A load balancer can be internal or publicly accessible. In any case, it must be connected to at least two different Availability Zones. An Application Load Balancer can contain one or more listeners with one or more rules defining the way traffic is routed to a defined Target group. Do not forget to add the instances to be covered in the Target Group of your load balancer.

Additional AWS services may interact with your load balancer such as a Web Application Firewall or a request accelerator using the global AWS Content Delivery Network. Load balancer rules can also be configured to routed based on the request data, use weights, etc.

Load balancers also ping the applications to remove instances whenever they become unhealthy. This health check can be configured but not disabled.

On scaling

On AWS, autoscaling is as simple as creating Launch Configurations or blueprints for the instances to automatically provision. The blueprint creation is nearly identical to starting EC2 instances. Autoscaling Groups can then use a Launch Configuration and scaling-related information to provide autoscaling capabilities to an application.

Final result

After applying these steps, the tipster application mentioned earlier is now highly available, has backups, its components are decoupled and only the frontend is publicly available. Plus, it can now scale out and in when required, which makes it more resilient and cost-efficient.

Conclusion

An architecture of the sort is never perfect but it is possible, through means and time, to avoid classic issues and make services more resilient and secure.
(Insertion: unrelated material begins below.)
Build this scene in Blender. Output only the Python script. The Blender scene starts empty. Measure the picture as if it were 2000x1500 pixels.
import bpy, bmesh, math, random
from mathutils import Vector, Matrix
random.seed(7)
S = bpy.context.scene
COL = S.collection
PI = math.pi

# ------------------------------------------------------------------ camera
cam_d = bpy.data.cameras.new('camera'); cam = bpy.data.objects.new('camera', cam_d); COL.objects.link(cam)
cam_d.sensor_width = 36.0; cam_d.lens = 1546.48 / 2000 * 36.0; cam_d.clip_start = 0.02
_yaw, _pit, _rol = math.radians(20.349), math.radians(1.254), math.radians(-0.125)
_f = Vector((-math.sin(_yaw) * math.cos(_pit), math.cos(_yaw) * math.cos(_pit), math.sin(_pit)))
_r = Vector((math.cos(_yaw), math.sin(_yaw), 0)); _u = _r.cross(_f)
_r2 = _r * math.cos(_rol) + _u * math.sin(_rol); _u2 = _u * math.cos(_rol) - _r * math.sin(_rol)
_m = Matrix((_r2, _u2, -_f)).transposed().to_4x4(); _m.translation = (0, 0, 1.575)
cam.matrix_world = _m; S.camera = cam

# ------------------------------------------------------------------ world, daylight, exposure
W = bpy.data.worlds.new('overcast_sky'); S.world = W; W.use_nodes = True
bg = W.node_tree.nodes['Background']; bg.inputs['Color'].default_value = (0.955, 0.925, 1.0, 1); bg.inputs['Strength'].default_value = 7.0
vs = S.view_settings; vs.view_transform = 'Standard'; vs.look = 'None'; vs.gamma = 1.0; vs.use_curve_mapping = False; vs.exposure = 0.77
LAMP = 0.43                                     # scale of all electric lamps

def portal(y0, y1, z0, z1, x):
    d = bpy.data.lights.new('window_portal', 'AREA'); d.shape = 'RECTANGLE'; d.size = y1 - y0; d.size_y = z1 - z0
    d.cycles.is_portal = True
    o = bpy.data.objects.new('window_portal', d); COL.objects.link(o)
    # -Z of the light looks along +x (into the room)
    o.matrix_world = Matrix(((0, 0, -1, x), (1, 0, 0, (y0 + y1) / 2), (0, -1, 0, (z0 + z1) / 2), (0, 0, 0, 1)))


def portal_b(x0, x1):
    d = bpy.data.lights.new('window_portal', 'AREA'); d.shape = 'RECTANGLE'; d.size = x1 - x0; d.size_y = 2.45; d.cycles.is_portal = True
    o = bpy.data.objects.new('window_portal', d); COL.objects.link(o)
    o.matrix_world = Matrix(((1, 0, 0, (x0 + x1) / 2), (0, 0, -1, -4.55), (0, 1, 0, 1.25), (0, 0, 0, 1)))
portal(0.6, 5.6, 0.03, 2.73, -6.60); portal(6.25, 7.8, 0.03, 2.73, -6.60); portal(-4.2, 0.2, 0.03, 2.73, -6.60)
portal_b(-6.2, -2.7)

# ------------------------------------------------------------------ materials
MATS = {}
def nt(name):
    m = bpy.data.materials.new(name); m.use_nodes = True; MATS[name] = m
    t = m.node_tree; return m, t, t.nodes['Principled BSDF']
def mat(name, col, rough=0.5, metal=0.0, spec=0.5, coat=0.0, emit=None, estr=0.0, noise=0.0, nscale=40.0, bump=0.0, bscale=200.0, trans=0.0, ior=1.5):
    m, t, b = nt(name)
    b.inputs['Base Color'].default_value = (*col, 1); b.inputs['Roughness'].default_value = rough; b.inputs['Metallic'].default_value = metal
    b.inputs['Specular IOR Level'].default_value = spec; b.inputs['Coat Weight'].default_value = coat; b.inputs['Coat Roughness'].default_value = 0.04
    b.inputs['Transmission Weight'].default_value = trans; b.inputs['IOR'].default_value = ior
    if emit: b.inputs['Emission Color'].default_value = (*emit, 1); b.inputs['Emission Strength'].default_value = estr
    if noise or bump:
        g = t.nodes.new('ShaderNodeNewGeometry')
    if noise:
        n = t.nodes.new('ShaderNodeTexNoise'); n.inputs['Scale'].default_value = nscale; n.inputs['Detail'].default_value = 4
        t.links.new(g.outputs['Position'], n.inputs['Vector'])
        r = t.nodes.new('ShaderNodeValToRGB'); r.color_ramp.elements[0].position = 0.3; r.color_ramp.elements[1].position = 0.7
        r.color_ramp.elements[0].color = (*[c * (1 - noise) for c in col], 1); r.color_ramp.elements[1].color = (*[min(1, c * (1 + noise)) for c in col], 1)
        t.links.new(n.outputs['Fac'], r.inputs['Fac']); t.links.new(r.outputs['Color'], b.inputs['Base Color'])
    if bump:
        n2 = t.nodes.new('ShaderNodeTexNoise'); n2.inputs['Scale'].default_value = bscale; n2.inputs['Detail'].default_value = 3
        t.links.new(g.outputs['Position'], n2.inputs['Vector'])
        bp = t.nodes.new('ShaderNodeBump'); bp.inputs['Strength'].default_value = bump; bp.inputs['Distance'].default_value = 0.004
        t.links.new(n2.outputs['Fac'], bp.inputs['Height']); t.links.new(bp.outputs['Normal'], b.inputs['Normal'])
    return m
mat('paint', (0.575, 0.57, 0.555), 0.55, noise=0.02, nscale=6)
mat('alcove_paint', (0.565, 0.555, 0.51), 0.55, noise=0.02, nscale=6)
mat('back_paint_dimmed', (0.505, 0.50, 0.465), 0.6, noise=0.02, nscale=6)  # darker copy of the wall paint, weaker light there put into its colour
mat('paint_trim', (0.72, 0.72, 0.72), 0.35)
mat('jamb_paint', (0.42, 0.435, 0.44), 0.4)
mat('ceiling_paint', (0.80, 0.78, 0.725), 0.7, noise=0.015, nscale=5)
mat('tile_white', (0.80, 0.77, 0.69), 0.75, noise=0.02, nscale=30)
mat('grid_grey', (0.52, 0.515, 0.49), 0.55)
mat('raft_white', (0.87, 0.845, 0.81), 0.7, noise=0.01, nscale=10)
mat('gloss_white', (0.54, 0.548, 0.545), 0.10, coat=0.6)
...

For instance, it could be interesting to allow backend instances to connect to the Internet to download updates and packages, then to make outbound Internet access more resilient, restrict requests and responses through stringent Network Access Control Lists, etc.

The key takeaway is to always plan for failure and have the five pillars of the Well-Architected Framework in mind when designing architectures: Reliability, Security, Cost Optimization, Performance Efficiency and Operational Excellence.